Saturday, August 25, 2007

Mahler's Ninth at Bass Hall

An hour into the Fort Worth Symphony's performance of Mahler's Ninth on Saturday night at Bass Hall, conductor Miguel Harth-Bedoya took an extended pause. His orchestra had reached the end of the third movement and Harth-Bedoya had coaxed every ounce of emotion from the first three movements. Now they were prepared to assault the summit -- the emotional climax of the adagio. He took a handkerchef from his pocket and mopped the sweat from his brow. He looked to his left at his violinists and smiled slightly. They smiled back.

"Are you ready?" he asked. They were ready.

The final movement is marked "very slowly and held back" and the FWSO walked the tightrope effectively. The fourth movement is filled with both sadness of death and the beauty of transcendence. Balancing this paradox is a technical challenge and the FWSO seemed to welcome the challenge. And at the end, they knew they had succeeded. They were obviously proud of their achievement. Deservedly so.

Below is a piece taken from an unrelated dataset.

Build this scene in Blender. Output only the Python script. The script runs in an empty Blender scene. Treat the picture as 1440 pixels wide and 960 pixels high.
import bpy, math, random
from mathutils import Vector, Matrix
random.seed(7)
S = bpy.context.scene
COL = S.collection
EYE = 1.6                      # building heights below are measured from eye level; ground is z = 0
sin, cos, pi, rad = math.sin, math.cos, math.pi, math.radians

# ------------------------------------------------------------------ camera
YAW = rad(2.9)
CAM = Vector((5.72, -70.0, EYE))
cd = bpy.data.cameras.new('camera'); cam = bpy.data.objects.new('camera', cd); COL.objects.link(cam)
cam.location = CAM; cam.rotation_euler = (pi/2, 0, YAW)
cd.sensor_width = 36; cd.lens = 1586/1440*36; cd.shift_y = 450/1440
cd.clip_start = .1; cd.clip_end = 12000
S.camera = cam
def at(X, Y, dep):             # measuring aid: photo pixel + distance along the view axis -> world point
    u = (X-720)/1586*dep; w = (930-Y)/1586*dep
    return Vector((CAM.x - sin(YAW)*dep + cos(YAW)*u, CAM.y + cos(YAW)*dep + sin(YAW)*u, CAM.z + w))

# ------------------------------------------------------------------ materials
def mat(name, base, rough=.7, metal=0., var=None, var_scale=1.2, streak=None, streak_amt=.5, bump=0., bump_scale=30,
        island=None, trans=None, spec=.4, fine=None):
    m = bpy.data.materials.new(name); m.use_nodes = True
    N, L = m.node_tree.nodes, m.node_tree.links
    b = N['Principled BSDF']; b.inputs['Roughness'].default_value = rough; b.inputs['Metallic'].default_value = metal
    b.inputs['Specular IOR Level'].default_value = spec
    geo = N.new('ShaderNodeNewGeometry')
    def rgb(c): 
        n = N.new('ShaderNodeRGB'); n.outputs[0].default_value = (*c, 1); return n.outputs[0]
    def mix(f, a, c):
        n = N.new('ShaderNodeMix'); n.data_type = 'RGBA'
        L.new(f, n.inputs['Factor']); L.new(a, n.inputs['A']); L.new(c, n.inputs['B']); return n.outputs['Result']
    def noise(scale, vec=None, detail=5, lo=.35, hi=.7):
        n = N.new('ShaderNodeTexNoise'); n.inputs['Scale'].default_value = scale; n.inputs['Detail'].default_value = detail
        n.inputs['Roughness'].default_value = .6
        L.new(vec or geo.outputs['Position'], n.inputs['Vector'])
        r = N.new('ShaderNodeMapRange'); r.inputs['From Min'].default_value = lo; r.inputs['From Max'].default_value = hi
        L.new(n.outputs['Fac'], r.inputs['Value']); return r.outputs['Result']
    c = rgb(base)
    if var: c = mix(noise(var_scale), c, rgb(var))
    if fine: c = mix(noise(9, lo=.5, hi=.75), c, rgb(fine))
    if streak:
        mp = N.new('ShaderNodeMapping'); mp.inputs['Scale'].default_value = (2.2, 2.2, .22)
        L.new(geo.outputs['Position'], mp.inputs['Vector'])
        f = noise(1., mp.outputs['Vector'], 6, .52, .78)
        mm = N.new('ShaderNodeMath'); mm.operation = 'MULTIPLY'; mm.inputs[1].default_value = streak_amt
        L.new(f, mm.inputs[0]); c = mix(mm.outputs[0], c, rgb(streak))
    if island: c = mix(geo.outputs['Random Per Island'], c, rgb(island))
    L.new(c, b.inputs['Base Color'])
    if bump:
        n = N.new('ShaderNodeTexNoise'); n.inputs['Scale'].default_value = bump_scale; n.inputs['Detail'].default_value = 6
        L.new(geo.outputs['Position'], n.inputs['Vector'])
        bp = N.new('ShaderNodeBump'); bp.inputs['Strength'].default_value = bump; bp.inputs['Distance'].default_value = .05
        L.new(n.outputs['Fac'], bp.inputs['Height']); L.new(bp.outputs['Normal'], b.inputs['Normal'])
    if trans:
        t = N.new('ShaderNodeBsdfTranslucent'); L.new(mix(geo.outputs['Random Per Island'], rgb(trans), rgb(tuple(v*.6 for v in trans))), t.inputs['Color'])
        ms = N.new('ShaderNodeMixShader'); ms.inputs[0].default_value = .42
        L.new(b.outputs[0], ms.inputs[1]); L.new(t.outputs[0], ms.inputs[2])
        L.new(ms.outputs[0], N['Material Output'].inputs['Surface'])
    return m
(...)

Mahler was never really appreciated in his time and listening to the Ninth, it's easy to hear why. It doesn't sound like 1910. It doesn't sound like the turn of the century. When did Mahler finally come into their own? With Leonard Bernstein's advocacy in the 1960s, after Auschwitz, after Dresden, after Hiroshima. As Lewis Thomas wrote, "I cannot listen to the last movement of the Mahler Ninth without the door-smashing intrusion of a huge new thought: death everywhere, the dying of everything, the end of humanity."

Maybe the FWSO's Mahler cycle is well timed -- the perfect soundtrack for America's Post-9/11, Iraq-era age of anxiety.